> [Requirements] Your task is to quote the material that follows, in full and exactly.

[Scenes as source code]
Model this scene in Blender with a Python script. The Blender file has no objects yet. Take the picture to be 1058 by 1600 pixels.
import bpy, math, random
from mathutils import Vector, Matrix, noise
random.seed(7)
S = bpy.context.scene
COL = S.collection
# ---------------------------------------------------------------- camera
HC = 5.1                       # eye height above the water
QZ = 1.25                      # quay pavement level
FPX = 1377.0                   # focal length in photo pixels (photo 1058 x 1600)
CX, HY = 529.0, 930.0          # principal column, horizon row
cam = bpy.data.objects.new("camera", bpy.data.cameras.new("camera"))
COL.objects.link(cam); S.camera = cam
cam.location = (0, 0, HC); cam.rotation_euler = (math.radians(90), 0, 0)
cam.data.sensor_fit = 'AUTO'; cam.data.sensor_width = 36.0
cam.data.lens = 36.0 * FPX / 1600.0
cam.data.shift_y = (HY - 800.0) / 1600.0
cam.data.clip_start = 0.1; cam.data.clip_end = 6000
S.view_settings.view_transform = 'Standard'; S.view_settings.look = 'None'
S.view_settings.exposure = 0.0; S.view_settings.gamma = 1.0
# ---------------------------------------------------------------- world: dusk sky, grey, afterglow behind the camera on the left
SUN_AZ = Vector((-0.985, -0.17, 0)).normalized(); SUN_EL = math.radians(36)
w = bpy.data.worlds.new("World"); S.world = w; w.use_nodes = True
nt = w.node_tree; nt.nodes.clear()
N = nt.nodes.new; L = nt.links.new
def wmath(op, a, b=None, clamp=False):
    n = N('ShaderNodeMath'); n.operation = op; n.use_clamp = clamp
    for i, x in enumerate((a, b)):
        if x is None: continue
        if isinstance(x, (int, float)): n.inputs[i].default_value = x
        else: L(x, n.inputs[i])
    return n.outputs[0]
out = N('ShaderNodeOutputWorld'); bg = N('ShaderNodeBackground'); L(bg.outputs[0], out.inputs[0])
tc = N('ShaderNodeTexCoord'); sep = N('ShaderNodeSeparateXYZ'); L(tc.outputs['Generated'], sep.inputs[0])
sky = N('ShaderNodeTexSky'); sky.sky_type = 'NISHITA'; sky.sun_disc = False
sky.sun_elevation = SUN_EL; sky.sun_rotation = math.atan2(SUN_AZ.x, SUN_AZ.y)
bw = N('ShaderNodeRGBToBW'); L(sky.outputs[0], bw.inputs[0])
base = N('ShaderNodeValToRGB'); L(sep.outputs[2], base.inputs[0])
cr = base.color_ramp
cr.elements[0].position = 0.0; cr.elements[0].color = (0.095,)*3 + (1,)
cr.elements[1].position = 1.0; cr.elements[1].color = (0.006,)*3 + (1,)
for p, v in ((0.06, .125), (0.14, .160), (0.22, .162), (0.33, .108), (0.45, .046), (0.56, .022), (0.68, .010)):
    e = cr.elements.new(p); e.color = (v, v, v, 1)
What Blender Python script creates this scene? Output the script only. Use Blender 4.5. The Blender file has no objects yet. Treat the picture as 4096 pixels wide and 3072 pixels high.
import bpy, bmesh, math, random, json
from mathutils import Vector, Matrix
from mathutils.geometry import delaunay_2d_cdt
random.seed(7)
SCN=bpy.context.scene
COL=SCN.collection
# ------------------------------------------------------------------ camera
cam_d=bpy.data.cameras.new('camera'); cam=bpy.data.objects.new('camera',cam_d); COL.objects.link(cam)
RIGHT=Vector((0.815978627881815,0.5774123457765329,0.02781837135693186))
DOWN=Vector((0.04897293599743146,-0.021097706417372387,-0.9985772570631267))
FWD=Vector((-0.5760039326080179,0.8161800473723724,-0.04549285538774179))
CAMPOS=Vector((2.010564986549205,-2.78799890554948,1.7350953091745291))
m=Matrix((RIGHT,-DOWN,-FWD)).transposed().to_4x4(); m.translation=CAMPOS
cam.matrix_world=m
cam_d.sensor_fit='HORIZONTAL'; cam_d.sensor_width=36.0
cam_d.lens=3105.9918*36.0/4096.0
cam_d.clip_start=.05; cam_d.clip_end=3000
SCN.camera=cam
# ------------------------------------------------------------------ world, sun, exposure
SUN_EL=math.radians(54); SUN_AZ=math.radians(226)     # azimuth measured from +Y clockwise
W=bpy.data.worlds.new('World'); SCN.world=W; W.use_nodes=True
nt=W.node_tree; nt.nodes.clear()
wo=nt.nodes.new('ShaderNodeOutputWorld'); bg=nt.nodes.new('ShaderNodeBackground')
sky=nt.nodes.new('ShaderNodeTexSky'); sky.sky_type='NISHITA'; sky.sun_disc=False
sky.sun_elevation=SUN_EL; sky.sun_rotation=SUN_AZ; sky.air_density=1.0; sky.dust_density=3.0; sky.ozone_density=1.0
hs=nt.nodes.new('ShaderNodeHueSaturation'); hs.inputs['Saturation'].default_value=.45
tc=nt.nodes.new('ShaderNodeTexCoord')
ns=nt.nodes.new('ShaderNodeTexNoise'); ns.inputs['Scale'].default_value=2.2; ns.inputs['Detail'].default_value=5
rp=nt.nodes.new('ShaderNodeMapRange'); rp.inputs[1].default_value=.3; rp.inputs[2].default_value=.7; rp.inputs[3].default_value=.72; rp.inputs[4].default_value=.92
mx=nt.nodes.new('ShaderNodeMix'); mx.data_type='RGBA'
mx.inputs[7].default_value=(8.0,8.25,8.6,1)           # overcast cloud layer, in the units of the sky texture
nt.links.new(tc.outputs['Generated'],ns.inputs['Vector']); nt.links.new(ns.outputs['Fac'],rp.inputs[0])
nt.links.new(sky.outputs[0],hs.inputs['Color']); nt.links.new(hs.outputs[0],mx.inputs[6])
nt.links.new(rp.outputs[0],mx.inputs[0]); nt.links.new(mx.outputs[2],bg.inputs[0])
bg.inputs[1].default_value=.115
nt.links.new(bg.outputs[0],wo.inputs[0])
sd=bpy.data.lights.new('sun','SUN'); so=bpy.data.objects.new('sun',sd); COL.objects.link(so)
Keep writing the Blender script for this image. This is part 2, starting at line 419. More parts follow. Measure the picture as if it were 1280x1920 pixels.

> [The output]
Model this scene in Blender with a Python script. The Blender file has no objects yet. Take the picture to be 1058 by 1600 pixels.
import bpy, math, random
from mathutils import Vector, Matrix, noise
random.seed(7)
S = bpy.context.scene
COL = S.collection
# ---------------------------------------------------------------- camera
HC = 5.1                       # eye height above the water
QZ = 1.25                      # quay pavement level
FPX = 1377.0                   # focal length in photo pixels (photo 1058 x 1600)
CX, HY = 529.0, 930.0          # principal column, horizon row
cam = bpy.data.objects.new("camera", bpy.data.cameras.new("camera"))
COL.objects.link(cam); S.camera = cam
cam.location = (0, 0, HC); cam.rotation_euler = (math.radians(90), 0, 0)
cam.data.sensor_fit = 'AUTO'; cam.data.sensor_width = 36.0
cam.data.lens = 36.0 * FPX / 1600.0
cam.data.shift_y = (HY - 800.0) / 1600.0
cam.data.clip_start = 0.1; cam.data.clip_end = 6000
S.view_settings.view_transform = 'Standard'; S.view_settings.look = 'None'
S.view_settings.exposure = 0.0; S.view_settings.gamma = 1.0
# ---------------------------------------------------------------- world: dusk sky, grey, afterglow behind the camera on the left
SUN_AZ = Vector((-0.985, -0.17, 0)).normalized(); SUN_EL = math.radians(36)
w = bpy.data.worlds.new("World"); S.world = w; w.use_nodes = True
nt = w.node_tree; nt.nodes.clear()
N = nt.nodes.new; L = nt.links.new
def wmath(op, a, b=None, clamp=False):
    n = N('ShaderNodeMath'); n.operation = op; n.use_clamp = clamp
    for i, x in enumerate((a, b)):
        if x is None: continue
        if isinstance(x, (int, float)): n.inputs[i].default_value = x
        else: L(x, n.inputs[i])
    return n.outputs[0]
out = N('ShaderNodeOutputWorld'); bg = N('ShaderNodeBackground'); L(bg.outputs[0], out.inputs[0])
tc = N('ShaderNodeTexCoord'); sep = N('ShaderNodeSeparateXYZ'); L(tc.outputs['Generated'], sep.inputs[0])
sky = N('ShaderNodeTexSky'); sky.sky_type = 'NISHITA'; sky.sun_disc = False
sky.sun_elevation = SUN_EL; sky.sun_rotation = math.atan2(SUN_AZ.x, SUN_AZ.y)
bw = N('ShaderNodeRGBToBW'); L(sky.outputs[0], bw.inputs[0])
base = N('ShaderNodeValToRGB'); L(sep.outputs[2], base.inputs[0])
cr = base.color_ramp
cr.elements[0].position = 0.0; cr.elements[0].color = (0.095,)*3 + (1,)
cr.elements[1].position = 1.0; cr.elements[1].color = (0.006,)*3 + (1,)
for p, v in ((0.06, .125), (0.14, .160), (0.22, .162), (0.33, .108), (0.45, .046), (0.56, .022), (0.68, .010)):
    e = cr.elements.new(p); e.color = (v, v, v, 1)
What Blender Python script creates this scene? Output the script only. Use Blender 4.5. The Blender file has no objects yet. Treat the picture as 4096 pixels wide and 3072 pixels high.
import bpy, bmesh, math, random, json
from mathutils import Vector, Matrix
from mathutils.geometry import delaunay_2d_cdt
random.seed(7)
SCN=bpy.context.scene
COL=SCN.collection
# ------------------------------------------------------------------ camera
cam_d=bpy.data.cameras.new('camera'); cam=bpy.data.objects.new('camera',cam_d); COL.objects.link(cam)
RIGHT=Vector((0.815978627881815,0.5774123457765329,0.02781837135693186))
DOWN=Vector((0.04897293599743146,-0.021097706417372387,-0.9985772570631267))
FWD=Vector((-0.5760039326080179,0.8161800473723724,-0.04549285538774179))
CAMPOS=Vector((2.010564986549205,-2.78799890554948,1.7350953091745291))
m=Matrix((RIGHT,-DOWN,-FWD)).transposed().to_4x4(); m.translation=CAMPOS
cam.matrix_world=m
cam_d.sensor_fit='HORIZONTAL'; cam_d.sensor_width=36.0
cam_d.lens=3105.9918*36.0/4096.0
cam_d.clip_start=.05; cam_d.clip_end=3000
SCN.camera=cam
# ------------------------------------------------------------------ world, sun, exposure
SUN_EL=math.radians(54); SUN_AZ=math.radians(226)     # azimuth measured from +Y clockwise
W=bpy.data.worlds.new('World'); SCN.world=W; W.use_nodes=True
nt=W.node_tree; nt.nodes.clear()
wo=nt.nodes.new('ShaderNodeOutputWorld'); bg=nt.nodes.new('ShaderNodeBackground')
sky=nt.nodes.new('ShaderNodeTexSky'); sky.sky_type='NISHITA'; sky.sun_disc=False
sky.sun_elevation=SUN_EL; sky.sun_rotation=SUN_AZ; sky.air_density=1.0; sky.dust_density=3.0; sky.ozone_density=1.0
hs=nt.nodes.new('ShaderNodeHueSaturation'); hs.inputs['Saturation'].default_value=.45
tc=nt.nodes.new('ShaderNodeTexCoord')
ns=nt.nodes.new('ShaderNodeTexNoise'); ns.inputs['Scale'].default_value=2.2; ns.inputs['Detail'].default_value=5
rp=nt.nodes.new('ShaderNodeMapRange'); rp.inputs[1].default_value=.3; rp.inputs[2].default_value=.7; rp.inputs[3].default_value=.72; rp.inputs[4].default_value=.92
mx=nt.nodes.new('ShaderNodeMix'); mx.data_type='RGBA'
mx.inputs[7].default_value=(8.0,8.25,8.6,1)           # overcast cloud layer, in the units of the sky texture
nt.links.new(tc.outputs['Generated'],ns.inputs['Vector']); nt.links.new(ns.outputs['Fac'],rp.inputs[0])
nt.links.new(sky.outputs[0],hs.inputs['Color']); nt.links.new(hs.outputs[0],mx.inputs[6])
nt.links.new(rp.outputs[0],mx.inputs[0]); nt.links.new(mx.outputs[2],bg.inputs[0])
bg.inputs[1].default_value=.115
nt.links.new(bg.outputs[0],wo.inputs[0])
sd=bpy.data.lights.new('sun','SUN'); so=bpy.data.objects.new('sun',sd); COL.objects.link(so)
Keep writing the Blender script for this image. This is part 2, starting at line 419. More parts follow. Measure the picture as if it were 1280x1920 pixels.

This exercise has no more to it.